Trolls - Against A Brick Wall
Trolls – Against A Brick Wall
I put some screenshots and demo video up and, within a short amount of time, was low-rated. No reason given, just a one-star.

Some of my subscribers were producing similar games to mine in the same genre and, presumably, using the same engine. Otherworld has some high quality graphics because of the software I use to create them. I also took a bit of time on presenting the page and writing the wording, all part of my marketing campaign.

A friend, who also knew one of these game devs, mentioned that they were complaining about how my game was better than theirs. And they threatened to low-rate it to "knock the game off its pedestal". (At that point, it had 10 five-star ratings.) So, it makes me wonder! I have no proof, of course, apart from what my friend said. It’s still too much of a coincidence to dismiss.

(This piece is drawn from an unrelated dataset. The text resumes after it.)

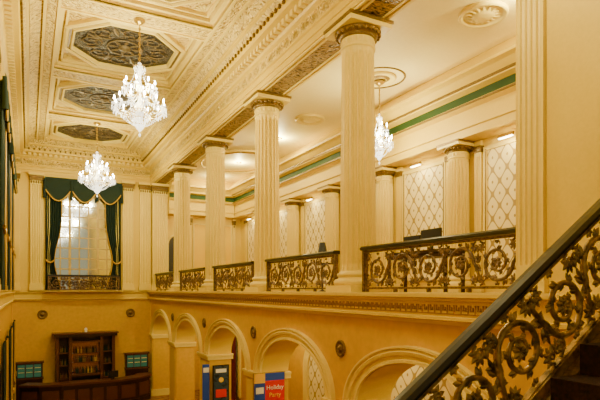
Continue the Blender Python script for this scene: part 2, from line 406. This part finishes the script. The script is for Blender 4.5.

However, my question is this: How can you really rate a game based on a few screenshots and video? Surely actually playing it can give grounds for a fairer rating?!

You Troll YouTube

Some YouTubers have produced some mighty fine tutorials, especially on RPG Maker. Some of their methods are innovative and some of their ideas are refreshing. I’m often left with the thought "Why didn’t I think of that?" But, am I jealous? No, of course not! Well, maybe a little because I didn’t think of that first!

That said, would I dislike the videos because of that? NO!

There’s absolutely no point. We learn from one another, especially in game development. We share ideas, thoughts and techniques and help one another with what we’ve learned, then we then use them or adapt them for our own needs.

The unscrupulous game dev will steal those ideas and claim them as their own, without giving proper credit. Or they proceed to make the same, but vastly altered, types of videos. Sometimes they even go so far as to dislike the originating video.

I’ve mentioned this before and I’ll mention it again: Low-rating or disliking videos without comment don’t count. Without something in the form of an accompanying comment or criticism, it’s meaningless.

Most YouTubers – if not, all of them – are generally more than happy to respond to comments as and when they can. This includes answering questions, clarifying certain things in the video or responding to constructive criticism and ideas for improvement.

To me, wherever the low-rate or dislike takes place, if you don’t accompany your rating with some kind of comment, you’re a "trog". That’s not as bad as a troll, who generally purposefully reacts negatively, whether out of professional jealousy or some other reason. It’s still a descriptor for a person rating badly without comment. If you genuinely don’t like something, you genuinely don’t like it!

All About Confidence

I’ve been involved with RPG Maker since RM95 first found its way online and with game development for much longer.

Once upon a time, I was a confident person, eager to share my knowledge and discoveries with others. After a series of knock-downs, my confidence was really low. So, I often lurked in the background, tentatively offering what I’d learned. Yet stayed away from the full beams of the limelight.

Because I’ve started gaining confidence, notably with RPG Maker MV, I decided to start emerging from the woodwork and share some of my techniques and projects.

First and foremost, I do this for me, sometimes just to prove that I can do it. If it’s more of a challenge, the more I’ll work on it and, when I find a solution, will share it with others. If even one person can benefit from and use the plugins I write or the tutorials I produce, then that makes it worthwhile.

With that said, I care nothing for those who don’t give feedback. After all, that’s how you learn. Others’ experiences and knowledge help a great deal, especially with those starting out. That person, in turn, might know something that you don’t or might be skilled in an area you’re not that proficient in.

There’s absolutely no need to be professionally jealous because, maybe, the person you’re jealous of might be jealous of you! They might be more experienced, but we each have our own talents. And we each have something to share or contribute, even if it is negative!

Yet, how are we meant to know if we’re not told the reasons, whether positive or negative in nature?